Nell’Europa tedesca, il movimento sofferto dagli inglesi non potrà che essere benefico, ad esempio per l’Italia che non ha che da inserirsi nella ricontrattazione schierandosi manifestamente a favore dell’opzione inglese, mitigandone le pretese a proprio svantaggio come sul welfare, e proponendo la necessaria rimodulazione dell’Europa, a cominciare dal suo riequilibrio economico, in netto contrasto con la prepotente prevalenza tedesca. È necessario quindi ricontrattare l’Europa, annullare la nefasta deviazione che le è stata data negli ultimi quindici anni con l’applicazione di regolamenti quali il Fiscal compact al posto e in luogo dei Trattati, i soli a valenza generale, e contrattare e favorire interventi per il rilancio della crescita collettiva europea. Nonostante il gioco a frega compagni della Germania europea, l’Europa tedesca non cresce e, secondo l’Ocse, la bassa crescita europea frena anche quella globale, impedendo la ripresa mondiale.

La Commissione europea sostiene che oggi la ripresa europea è messa a rischio da quella (mancata) globale e, viceversa, l’Ocse sostiene il contrario. L’Eurozona cresce meno del 2 per cento, mentre l’Italia ha una previsione inferiore a quella prevista per l’Unione economica monetaria dell’1,4 per cento, e della Germania dell’1,3 per cento, o della Francia all’1,2 per cento. È un dato di fatto che sia la politica monetaria espansiva della Bce nell’Eurozona, con i tassi di interesse fino a negativi, sia il crollo del prezzo del petrolio, sia anche il cambio favorevole dell’Euro non hanno dato alcuna crescita degli investimenti e dell’occupazione. La rigida austerità ed il mancato indirizzo della spesa pubblica su investimenti comunitari hanno prodotto la crisi sistemica, l’insostenibilità fiscale e la disoccupazione. Sarebbero serviti investimenti infrastrutturali europei in grado di spingere sull’efficienza e sull’attività d’impresa. Il Piano Juncker si è rivelato ridicolo se non addirittura inesistente. La Banca europea per gli investimenti non ha finanziato alcunché di utile. Non è stata aumentata nessuna produttività né competitività in Europa, si è avuto e si ha tuttora solo stagnazione per carenza di domanda e non è stato posto in essere nessun investimento atto a disincagliare la stagnazione stessa. Ci vogliono investimenti sistemici e riforme strutturali per crescere. Ma chi li fa? Gli incapaci dell’Europa tedesca? In Italia i governi non eletti spolpano il Paese e Mattarella impedisce di tornare nella democrazia. Si sarebbero dovute mettere in atto realizzazioni concrete in grado di creare ricchezza, in Europa come in Italia. Si è avuta, al contrario, la Germania uber alles con l’aiuto ed il tradimento di Napolitano in Italia, contro ed in violazione di qualsivoglia regola democratica.

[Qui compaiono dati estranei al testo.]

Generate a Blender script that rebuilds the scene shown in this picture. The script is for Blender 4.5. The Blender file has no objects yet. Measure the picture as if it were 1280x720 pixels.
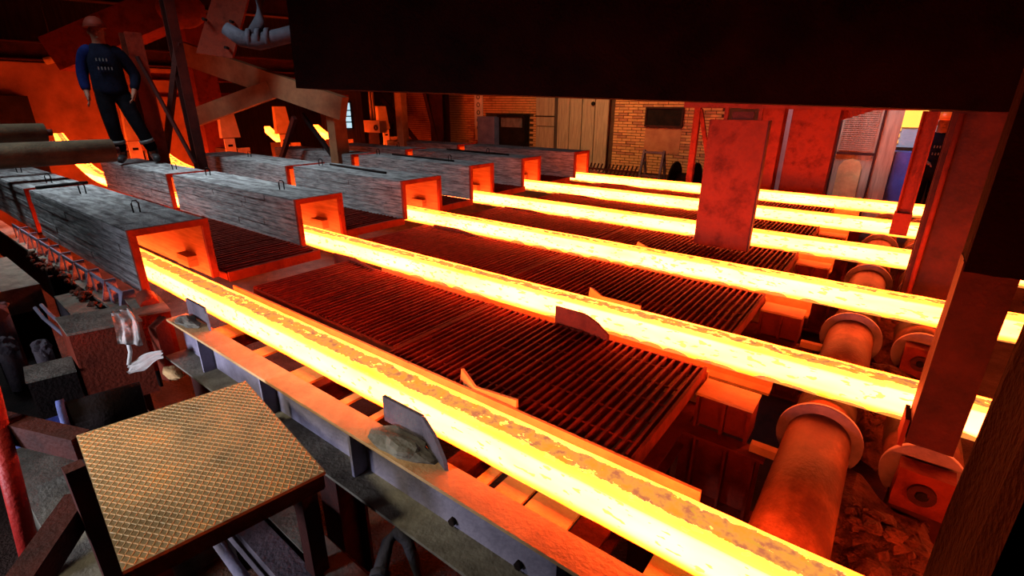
import bpy, bmesh, math, random
from mathutils import Vector, Matrix, noise
random.seed(7)
SC = bpy.context.scene
COL = SC.collection
V = Vector

# ------------------------------------------------------------------ camera, world, lights, exposure
cam = bpy.data.cameras.new('camera'); co = bpy.data.objects.new('camera', cam); COL.objects.link(co)
_r, _u, _b = (0.795108, 0.606457, 0.003773), (-0.213720, 0.274369, 0.937574), (0.567563, -0.746279, 0.347765)
co.matrix_world = Matrix(((_r[0], _u[0], _b[0], 0.0), (_r[1], _u[1], _b[1], -1.3021), (_r[2], _u[2], _b[2], 2.3299), (0, 0, 0, 1)))
cam.sensor_width = 36; cam.lens = 622.68 / 1280 * 36; cam.clip_start = 0.02
SC.camera = co
w = bpy.data.worlds.new('world'); SC.world = w; w.use_nodes = True
w.node_tree.nodes['Background'].inputs[0].default_value = (0.25, 0.42, 0.75, 1)
w.node_tree.nodes['Background'].inputs[1].default_value = 0.003

def area(name, loc, aim, size, power, col, spread=180):
    l = bpy.data.lights.new(name, 'AREA'); l.energy = power; l.size = size; l.color = col; l.spread = math.radians(spread)
    o = bpy.data.objects.new(name, l); COL.objects.link(o); o.location = loc
    o.rotation_euler = (V(aim) - V(loc)).to_track_quat('-Z', 'Y').to_euler(); return o
area('roof_daylight', (-7.2, -0.6, 5.7), (-6.4, 1.5, 1.5), 1.6, 115, (0.78, 0.92, 1.0), 75)
area('side_daylight', (-3.6, -5.5, 1.9), (-2.6, -0.3, 1.0), 1.0, 30, (0.82, 0.84, 1.0), 42)
area('plate_fill', (-3.0, -2.6, 3.6), (-2.0, -0.8, 1.1), 0.35, 7, (1.0, 0.86, 0.62), 40)  # added light standing in for warm reflection on the tread plate
area('brick_fill', (-6.0, 7.6, 4.6), (-6.2, 10.5, 1.6), 1.2, 62, (1.0, 0.62, 0.26), 110)  # extra warm fill added to colour the brick wall, no fixture
area('locker_fill', (-0.9, 8.2, 4.0), (-0.8, 9.4, 1.4), 0.8, 30, (0.75, 0.83, 1.0), 80)  # cool fill added to brighten the locker and doors at right
SC.view_settings.view_transform = 'Standard'; SC.view_settings.look = 'None'
SC.view_settings.gamma = 1; SC.view_settings.use_curve_mapping = False
SC.view_settings.exposure = 0.0

# ------------------------------------------------------------------ materials
def new_mat(name):
    m = bpy.data.materials.new(name); m.use_nodes = True
    nt = m.node_tree; return m, nt, nt.nodes, nt.links, nt.nodes['Principled BSDF']

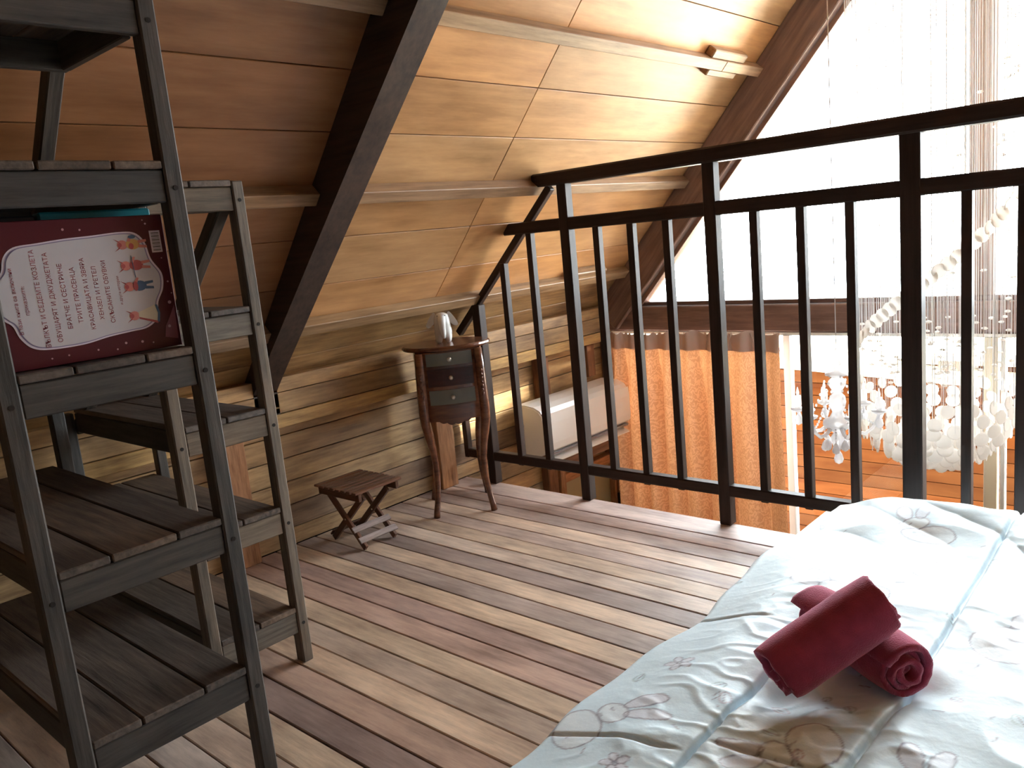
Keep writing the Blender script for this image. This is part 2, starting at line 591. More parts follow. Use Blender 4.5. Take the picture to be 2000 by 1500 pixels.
for (ta, tb) in ((0.222, 0.266), (0.75, 0.791), (1.302, 1.342), (1.87, 1.91), (2.40, 2.44)):
    for (ya, yb) in ((YB, 1.385), (1.475, 3.40)):
        if ta > 1.3 and ta < 1.31 and ya > 1:
            # this purlin is scarfed together between two cleats
            slope_box('purlin', ta, tb, ya, 3.065, .001, .045, M_purlin, ce, .002, (1.1, 1.05, .9))
            slope_box('purlin', ta, tb, 3.068, yb, .001, .045, M_purlin, ce, .002, (1.3, 1.25, 1.15))
            slope_box('cleat', tb, tb + .034, 2.95, 3.21, .001, .038, M_purlin, ce, .004, (1.15, 1.1, .95))
            slope_box('cleat', ta - .028, ta, 2.98, 3.20, .001, .040, M_purlin, ce, .004, (1.15, 1.1, .95))
        elif ta < .3 and ya > 1:
            slope_box('purlin', ta, tb, ya, yb, .001, .040, M_purlin, ce, .002, (1.0, .95, .8))
            slope_box('cleat', tb, tb + .04, 2.90, 3.16, .001, .042, M_purlin, ce, .004, (1.15, 1.1, .95))
        else:
            slope_box('purlin', ta, tb, ya, yb, .001, .045, M_purlin, ce, .002, tint(.85, 1.0))
# right slope, plain panels
cr = root('ceiling_right_slope', (XR, 0, .6), kind='structure')
slope_box('roof_sheathing', -.12, TR + .03, YB - .03, YG + .06, -0.06, -0.014, M_dark, cr, 0, None, 'Y', slr, SNR)
for i in range(len(tj) - 1):
    for k in range(len(yj) - 1):
        slope_box('ceiling_panel', tj[i] + .0012, tj[i + 1] - .0012, yj[k] + .001, yj[k + 1] - .001, -0.014, 0, M_ceil, cr, .001, tint(.86, 1.06), 'Y', slr, SNR)

# big dark rafters
def rafter(name, y0, y1, z_top=None, mat=M_rafter, d=.125, both=True):
    r = root(name, (XW, (y0 + y1) / 2, .6), kind='structure')
    # inner edge falls slightly less steeply than the roof
    bm = bmesh.new()
    a0 = sl(0, 0, 0); b0 = sl(TR, 0, 0)
    prof = [(a0.x - .0, a0.z), (b0.x, b0.z), (b0.x, b0.z - .24), (-1.458, 1.544), (-2.360, .648), (-2.445, .56), (-2.445, .43), (XW, .43)]
    M = Matrix(((1, 0, 0, 0), (0, 0, 1, 0), (0, 1, 0, 0), (0, 0, 0, 1)))
    bm_prism(bm, prof, y0, y1, M)
    bmesh.ops.recalc_face_normals(bm, faces=bm.faces[:])
    me = bpy.data.meshes.new('rafter'); bm.to_mesh(me); bm.free(); me.materials.append(mat)
    obj('rafter', me, None, r)
    if both:
        Mr = Matrix.Translation((2 * RX, 0, 0)) @ Matrix.Scale(-1, 4, (1, 0, 0))
        me2 = me.copy(); me2.transform(Mr); me2.flip_normals()
        obj('rafter', me2, None, r)
    return r


rafter('trim_1', 1.385, 1.475)

# ------------------------------------------------------------------ gable end
ga = root('wall_gable', (RX, YG, 0), kind='structure')
for S, N in ((sl, SN), (slr, SNR)):
    slope_box('gable_rafter', -.02, TR, 3.375, 3.45, .0, .155, M_gable, ga, .004, (1, 1, 1), 'X', S, N)
    slope_box('gable_trim', .0, TR, 3.415, 3.47, .157, .178, M_gable, ga, .002, (1.15, 1.05, 1), 'X', S, N)
xbox('header_beam', XW, XR, 3.40, 3.48, 0.475, 0.592, M_gable, ga, 'X', .004, (1, 1, 1.05))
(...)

La Gran Bretagna oggi tutto questo lo ha chiarissimo e intende mantenere i piedi per terra e salvare se stessa, economicamente innanzitutto. Non uscirà certo dall’Unione europea, ma punterà a lucrare il lucrabile per sé. L’Unione potrà esistere solo con il benessere dei suoi cittadini, vale a dire che essi decidono per sé nel rispetto dei Trattati, vecchi e futuri comuni. Ed ecco, ancora una volta in una storia che maleficamente si ripete, le parole stolte ed aride della Germania: “Prendetevi i migranti espulsi o chiudiamo le ambasciate”. Ben diciassette Stati non europei rifiutano di riprendersi i clandestini disperati ed espulsi dal governo tedesco di Angela Merkel e quest’ultima li minaccia di interrompere le relazioni pretendendo così di risolvere l’immane crisi migratoria. Gli Stati che dovrebbero riprendersi i disperati fuggiti e poi espulsi dalla Germania, i Paesi che non vogliono riprenderseli sono cioè quelli asiatici e africani quali Egitto, Algeria, Marocco, Etiopia, Benin, Burkina Faso, Ghana, Guinea, Guinea Bissau, Mali, Niger, Nigeria, Tunisia, Bangladesh, India, Libano e Pakistan.

C’è bisogno di ricontrattare l’Europa, agire secondo democrazia, assecondare il movimento di ricerca di benessere e ricchezza dei cittadini europei attuando e realizzando corposi investimenti produttivi in Europa, facendo asse con la Gran Bretagna.